Scripts that build scenes

***

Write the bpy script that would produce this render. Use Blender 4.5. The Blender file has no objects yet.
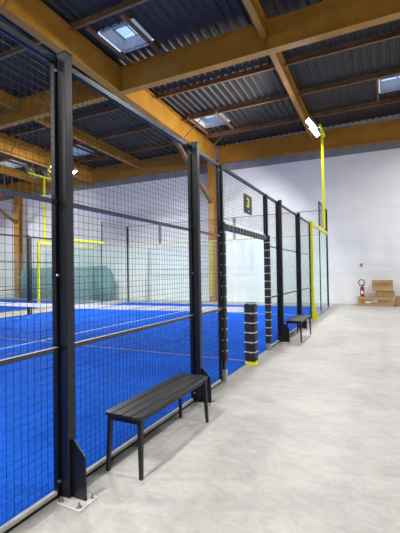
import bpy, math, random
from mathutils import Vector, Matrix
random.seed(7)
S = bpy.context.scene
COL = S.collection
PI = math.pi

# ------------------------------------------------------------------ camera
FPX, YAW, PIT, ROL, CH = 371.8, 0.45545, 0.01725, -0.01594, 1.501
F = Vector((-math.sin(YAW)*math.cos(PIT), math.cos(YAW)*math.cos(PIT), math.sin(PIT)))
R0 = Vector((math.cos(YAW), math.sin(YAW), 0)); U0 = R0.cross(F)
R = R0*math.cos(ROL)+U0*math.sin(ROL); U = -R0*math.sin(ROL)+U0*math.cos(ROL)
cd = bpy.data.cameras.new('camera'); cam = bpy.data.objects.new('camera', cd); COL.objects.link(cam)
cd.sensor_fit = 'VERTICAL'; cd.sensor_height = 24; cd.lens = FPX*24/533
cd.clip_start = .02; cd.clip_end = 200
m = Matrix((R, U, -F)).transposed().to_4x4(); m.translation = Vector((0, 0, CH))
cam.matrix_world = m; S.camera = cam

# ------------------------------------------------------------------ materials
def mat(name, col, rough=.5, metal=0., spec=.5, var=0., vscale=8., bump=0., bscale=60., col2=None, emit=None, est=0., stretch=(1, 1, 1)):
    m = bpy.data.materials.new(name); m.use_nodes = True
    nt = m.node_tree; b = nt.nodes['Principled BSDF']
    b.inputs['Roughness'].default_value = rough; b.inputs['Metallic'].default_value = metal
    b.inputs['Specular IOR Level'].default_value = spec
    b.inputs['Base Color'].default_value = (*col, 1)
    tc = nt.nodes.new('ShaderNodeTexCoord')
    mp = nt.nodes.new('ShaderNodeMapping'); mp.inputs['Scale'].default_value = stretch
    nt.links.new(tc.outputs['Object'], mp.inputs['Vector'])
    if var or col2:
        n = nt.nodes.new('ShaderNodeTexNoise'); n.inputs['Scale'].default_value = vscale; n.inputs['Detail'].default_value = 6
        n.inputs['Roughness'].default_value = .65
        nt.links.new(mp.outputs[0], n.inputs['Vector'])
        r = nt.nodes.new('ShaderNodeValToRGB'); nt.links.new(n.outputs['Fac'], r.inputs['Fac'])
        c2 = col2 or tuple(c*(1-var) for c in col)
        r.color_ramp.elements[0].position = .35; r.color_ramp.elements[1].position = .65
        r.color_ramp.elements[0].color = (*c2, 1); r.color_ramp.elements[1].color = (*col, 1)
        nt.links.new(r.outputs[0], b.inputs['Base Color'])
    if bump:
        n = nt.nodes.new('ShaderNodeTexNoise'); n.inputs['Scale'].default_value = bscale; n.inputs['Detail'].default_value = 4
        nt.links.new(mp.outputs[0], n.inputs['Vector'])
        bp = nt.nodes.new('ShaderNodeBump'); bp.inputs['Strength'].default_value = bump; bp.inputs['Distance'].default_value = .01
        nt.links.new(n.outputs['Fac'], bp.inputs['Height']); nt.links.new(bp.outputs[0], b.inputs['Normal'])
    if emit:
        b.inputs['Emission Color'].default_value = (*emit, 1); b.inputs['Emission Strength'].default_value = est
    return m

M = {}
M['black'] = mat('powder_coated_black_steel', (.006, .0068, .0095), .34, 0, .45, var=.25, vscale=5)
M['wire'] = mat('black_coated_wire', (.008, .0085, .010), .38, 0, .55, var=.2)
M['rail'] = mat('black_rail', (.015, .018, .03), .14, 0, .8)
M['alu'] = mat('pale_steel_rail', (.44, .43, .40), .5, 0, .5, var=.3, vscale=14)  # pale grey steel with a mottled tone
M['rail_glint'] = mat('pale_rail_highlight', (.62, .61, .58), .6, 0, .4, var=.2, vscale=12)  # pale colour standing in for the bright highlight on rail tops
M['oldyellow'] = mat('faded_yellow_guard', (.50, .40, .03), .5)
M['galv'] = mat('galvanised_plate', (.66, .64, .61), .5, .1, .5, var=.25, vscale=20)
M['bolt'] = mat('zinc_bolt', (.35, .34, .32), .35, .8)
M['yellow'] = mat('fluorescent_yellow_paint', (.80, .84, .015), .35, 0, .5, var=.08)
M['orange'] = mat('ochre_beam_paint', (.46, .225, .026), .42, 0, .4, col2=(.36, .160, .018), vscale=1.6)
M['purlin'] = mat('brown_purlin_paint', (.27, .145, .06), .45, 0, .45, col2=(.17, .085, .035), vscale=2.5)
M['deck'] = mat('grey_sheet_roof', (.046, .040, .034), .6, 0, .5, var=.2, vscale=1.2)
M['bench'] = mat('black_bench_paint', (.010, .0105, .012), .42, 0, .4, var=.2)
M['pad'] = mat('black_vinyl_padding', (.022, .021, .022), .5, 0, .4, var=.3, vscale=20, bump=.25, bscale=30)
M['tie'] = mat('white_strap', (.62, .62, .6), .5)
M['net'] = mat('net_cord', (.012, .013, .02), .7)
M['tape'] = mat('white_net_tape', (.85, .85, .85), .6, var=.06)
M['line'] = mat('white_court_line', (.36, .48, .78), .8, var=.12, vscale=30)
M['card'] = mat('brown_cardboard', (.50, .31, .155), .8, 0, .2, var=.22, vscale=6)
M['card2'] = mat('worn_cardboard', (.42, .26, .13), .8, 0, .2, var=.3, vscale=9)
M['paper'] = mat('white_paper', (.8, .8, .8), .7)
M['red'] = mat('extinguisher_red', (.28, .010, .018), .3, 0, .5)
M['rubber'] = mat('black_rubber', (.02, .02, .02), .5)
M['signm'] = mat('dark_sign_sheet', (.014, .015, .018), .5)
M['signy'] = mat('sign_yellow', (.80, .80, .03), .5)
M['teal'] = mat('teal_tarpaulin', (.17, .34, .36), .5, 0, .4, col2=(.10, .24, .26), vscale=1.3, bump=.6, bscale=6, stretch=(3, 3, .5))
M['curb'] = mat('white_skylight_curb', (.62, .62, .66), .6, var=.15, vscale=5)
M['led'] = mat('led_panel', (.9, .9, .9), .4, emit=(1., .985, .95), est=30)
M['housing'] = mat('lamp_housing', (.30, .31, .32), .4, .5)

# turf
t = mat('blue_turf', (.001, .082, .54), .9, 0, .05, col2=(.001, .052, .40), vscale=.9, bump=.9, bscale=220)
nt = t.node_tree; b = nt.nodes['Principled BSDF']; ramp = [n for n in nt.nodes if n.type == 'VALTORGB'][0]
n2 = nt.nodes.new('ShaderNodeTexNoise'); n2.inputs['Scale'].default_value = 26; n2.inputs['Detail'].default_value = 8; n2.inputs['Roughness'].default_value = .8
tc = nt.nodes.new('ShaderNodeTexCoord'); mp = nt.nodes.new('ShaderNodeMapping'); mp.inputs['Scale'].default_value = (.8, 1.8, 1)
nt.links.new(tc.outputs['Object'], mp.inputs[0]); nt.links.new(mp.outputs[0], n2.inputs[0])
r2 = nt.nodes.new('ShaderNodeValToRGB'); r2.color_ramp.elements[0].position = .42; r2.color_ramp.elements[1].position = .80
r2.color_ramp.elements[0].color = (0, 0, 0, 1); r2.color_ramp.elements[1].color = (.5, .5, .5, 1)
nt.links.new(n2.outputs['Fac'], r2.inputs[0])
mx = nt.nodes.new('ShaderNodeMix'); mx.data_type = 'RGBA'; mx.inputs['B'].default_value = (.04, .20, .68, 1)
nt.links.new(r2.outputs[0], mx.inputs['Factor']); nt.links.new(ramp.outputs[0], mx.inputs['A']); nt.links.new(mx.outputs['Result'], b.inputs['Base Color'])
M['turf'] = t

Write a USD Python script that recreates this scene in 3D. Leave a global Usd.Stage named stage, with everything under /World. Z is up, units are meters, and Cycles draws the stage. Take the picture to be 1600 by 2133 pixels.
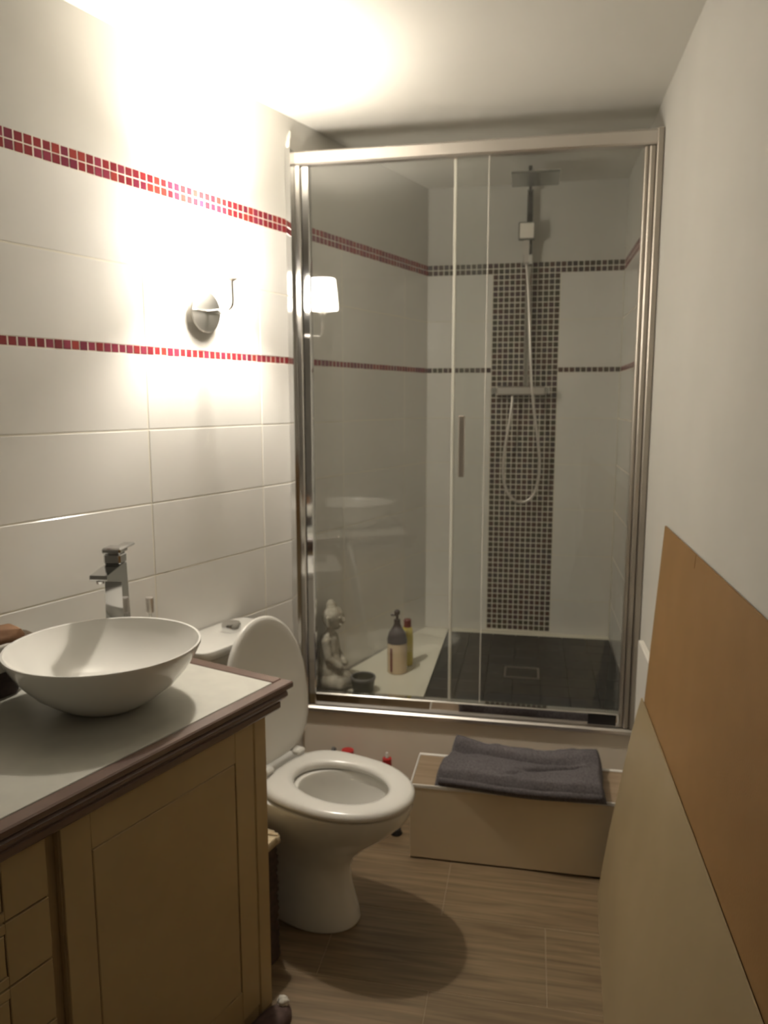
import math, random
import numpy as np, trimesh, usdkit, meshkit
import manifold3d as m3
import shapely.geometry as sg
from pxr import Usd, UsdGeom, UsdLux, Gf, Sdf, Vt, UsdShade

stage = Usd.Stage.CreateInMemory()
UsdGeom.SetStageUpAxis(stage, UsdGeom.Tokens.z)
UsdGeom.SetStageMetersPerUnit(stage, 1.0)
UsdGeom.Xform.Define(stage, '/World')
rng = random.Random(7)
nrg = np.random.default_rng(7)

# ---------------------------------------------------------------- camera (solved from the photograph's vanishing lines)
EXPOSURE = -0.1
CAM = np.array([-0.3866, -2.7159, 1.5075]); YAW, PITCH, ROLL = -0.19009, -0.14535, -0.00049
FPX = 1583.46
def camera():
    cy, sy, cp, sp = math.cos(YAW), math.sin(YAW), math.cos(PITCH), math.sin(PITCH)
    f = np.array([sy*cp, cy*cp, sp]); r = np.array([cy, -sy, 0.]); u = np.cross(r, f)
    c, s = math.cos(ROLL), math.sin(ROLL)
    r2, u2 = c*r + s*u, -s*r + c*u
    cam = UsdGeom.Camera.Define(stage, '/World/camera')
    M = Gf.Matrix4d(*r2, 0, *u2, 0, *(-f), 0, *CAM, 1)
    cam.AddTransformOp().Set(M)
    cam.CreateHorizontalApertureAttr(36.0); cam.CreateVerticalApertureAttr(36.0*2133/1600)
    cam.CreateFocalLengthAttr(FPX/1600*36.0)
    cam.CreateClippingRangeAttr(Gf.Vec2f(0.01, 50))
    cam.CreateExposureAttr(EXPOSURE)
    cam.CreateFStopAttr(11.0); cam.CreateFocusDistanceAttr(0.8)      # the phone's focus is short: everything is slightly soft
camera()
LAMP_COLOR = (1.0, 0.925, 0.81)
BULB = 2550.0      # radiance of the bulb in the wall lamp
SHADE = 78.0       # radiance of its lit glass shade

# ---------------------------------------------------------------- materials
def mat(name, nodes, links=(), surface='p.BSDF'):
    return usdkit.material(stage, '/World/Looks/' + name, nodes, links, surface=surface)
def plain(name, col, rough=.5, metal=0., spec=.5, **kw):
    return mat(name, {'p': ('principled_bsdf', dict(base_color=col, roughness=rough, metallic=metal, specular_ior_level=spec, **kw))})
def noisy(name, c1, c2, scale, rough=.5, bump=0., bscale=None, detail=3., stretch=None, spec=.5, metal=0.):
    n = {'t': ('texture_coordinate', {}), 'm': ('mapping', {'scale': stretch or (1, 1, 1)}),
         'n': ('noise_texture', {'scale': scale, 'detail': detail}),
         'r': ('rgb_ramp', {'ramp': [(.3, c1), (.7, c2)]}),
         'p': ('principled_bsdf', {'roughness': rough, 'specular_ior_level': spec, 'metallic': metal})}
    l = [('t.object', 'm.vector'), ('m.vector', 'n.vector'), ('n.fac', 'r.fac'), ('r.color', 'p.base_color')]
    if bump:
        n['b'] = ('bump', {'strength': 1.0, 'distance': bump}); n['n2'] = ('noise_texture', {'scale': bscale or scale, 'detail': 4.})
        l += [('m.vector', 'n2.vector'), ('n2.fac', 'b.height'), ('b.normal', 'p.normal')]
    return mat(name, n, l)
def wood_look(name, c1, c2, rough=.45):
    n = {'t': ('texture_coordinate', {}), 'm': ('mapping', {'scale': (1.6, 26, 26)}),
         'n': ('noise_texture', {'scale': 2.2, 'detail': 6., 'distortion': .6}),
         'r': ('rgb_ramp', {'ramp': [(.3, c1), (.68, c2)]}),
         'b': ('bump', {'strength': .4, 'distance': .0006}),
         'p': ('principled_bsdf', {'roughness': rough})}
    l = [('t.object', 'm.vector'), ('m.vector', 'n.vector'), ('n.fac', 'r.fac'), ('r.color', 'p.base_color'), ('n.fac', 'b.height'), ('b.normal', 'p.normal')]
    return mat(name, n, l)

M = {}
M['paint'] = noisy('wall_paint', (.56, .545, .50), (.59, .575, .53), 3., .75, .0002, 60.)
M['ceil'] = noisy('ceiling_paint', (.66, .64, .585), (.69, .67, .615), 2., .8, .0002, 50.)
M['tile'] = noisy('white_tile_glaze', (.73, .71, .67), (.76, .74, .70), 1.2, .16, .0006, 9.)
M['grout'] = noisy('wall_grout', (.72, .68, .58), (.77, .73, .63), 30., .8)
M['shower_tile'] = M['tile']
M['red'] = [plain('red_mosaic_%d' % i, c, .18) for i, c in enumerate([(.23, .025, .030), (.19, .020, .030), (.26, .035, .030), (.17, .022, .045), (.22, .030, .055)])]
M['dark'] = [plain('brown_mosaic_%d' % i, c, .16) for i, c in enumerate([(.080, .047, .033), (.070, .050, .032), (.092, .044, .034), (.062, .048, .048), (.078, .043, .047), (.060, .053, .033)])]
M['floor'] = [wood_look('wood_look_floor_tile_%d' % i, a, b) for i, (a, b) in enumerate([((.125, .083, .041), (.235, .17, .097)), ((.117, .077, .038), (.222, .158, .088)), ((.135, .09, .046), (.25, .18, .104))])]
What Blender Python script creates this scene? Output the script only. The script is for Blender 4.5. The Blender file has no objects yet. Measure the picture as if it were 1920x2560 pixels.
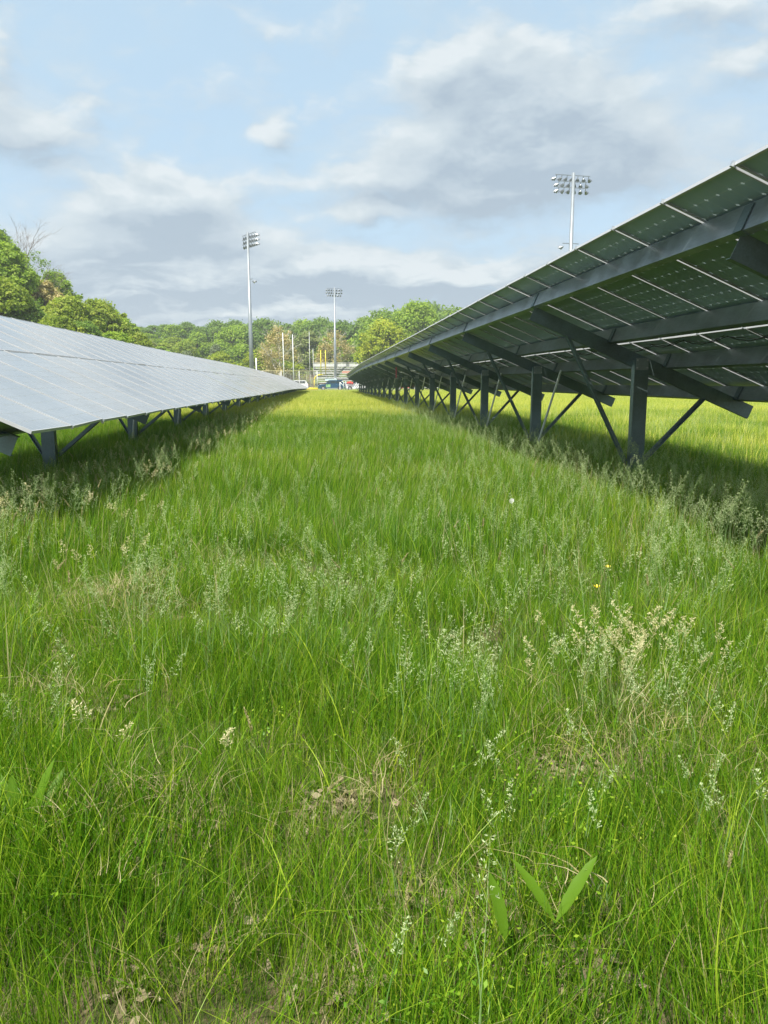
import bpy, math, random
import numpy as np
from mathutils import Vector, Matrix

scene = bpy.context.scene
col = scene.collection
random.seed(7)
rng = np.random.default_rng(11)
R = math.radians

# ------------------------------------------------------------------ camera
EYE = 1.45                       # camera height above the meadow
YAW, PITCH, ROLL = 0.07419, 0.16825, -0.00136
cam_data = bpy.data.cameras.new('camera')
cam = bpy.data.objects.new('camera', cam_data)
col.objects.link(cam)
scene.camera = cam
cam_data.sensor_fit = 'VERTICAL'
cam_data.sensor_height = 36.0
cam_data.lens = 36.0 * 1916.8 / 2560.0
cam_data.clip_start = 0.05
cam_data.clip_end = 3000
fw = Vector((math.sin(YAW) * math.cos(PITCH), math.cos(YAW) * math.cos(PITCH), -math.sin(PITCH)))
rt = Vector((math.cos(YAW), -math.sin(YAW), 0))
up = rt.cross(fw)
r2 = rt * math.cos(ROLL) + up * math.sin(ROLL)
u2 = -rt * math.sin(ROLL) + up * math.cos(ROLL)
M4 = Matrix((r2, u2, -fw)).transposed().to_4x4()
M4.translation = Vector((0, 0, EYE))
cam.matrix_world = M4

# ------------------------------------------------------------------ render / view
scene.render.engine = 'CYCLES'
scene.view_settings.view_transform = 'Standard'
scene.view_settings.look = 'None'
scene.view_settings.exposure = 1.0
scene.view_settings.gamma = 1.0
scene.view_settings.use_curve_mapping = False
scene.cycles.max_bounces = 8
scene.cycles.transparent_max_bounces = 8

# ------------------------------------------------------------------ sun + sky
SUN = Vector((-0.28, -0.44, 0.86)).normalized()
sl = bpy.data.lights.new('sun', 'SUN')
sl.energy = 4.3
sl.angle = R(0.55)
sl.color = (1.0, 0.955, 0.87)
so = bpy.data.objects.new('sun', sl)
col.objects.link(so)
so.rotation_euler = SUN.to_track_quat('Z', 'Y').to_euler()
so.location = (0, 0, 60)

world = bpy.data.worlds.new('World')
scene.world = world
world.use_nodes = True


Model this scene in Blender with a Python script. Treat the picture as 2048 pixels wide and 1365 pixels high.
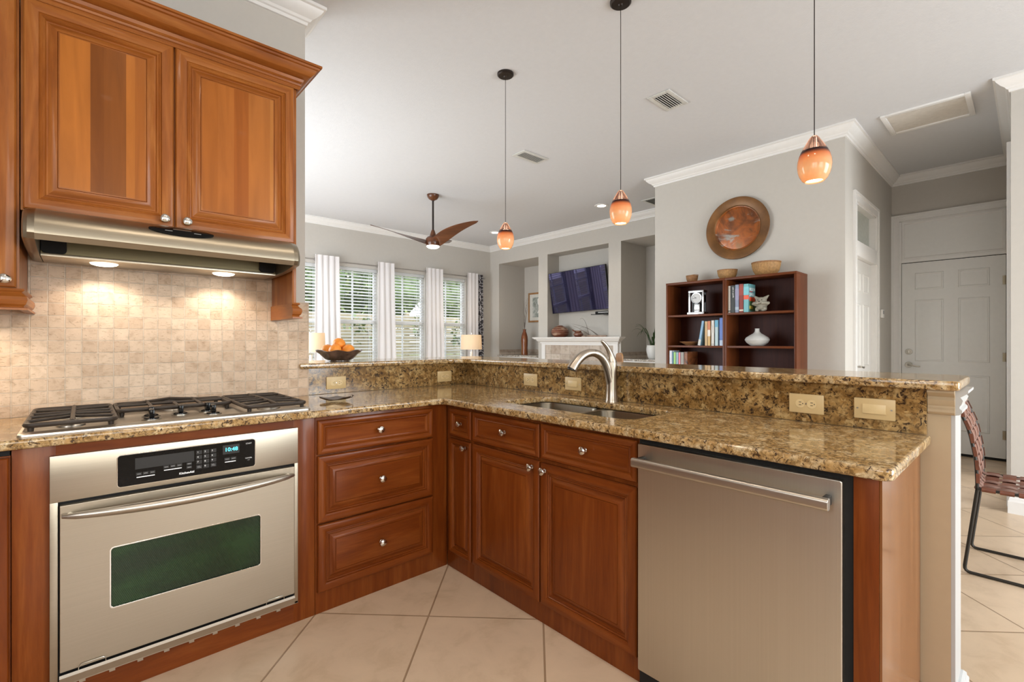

***

• Exercise directions: Everything from the top line of the data down to and including the line with "cam.matrix_world = m; S.camera = cam" is to be copied, except the pictures.

• Answer in full:
Write the bpy script that would produce this render. Use Blender 4.5. The Blender file has no objects yet.
import bpy, math, random
from mathutils import Vector, Matrix
random.seed(7)
S = bpy.context.scene
COL = S.collection
PI = math.pi

# ------------------------------------------------------------------ camera
FPX, YAW, PIT, ROL, CH = 371.8, 0.45545, 0.01725, -0.01594, 1.501
F = Vector((-math.sin(YAW)*math.cos(PIT), math.cos(YAW)*math.cos(PIT), math.sin(PIT)))
R0 = Vector((math.cos(YAW), math.sin(YAW), 0)); U0 = R0.cross(F)
R = R0*math.cos(ROL)+U0*math.sin(ROL); U = -R0*math.sin(ROL)+U0*math.cos(ROL)
cd = bpy.data.cameras.new('camera'); cam = bpy.data.objects.new('camera', cd); COL.objects.link(cam)
cd.sensor_fit = 'VERTICAL'; cd.sensor_height = 24; cd.lens = FPX*24/533
cd.clip_start = .02; cd.clip_end = 200
m = Matrix((R, U, -F)).transposed().to_4x4(); m.translation = Vector((0, 0, CH))
cam.matrix_world = m; S.camera = cam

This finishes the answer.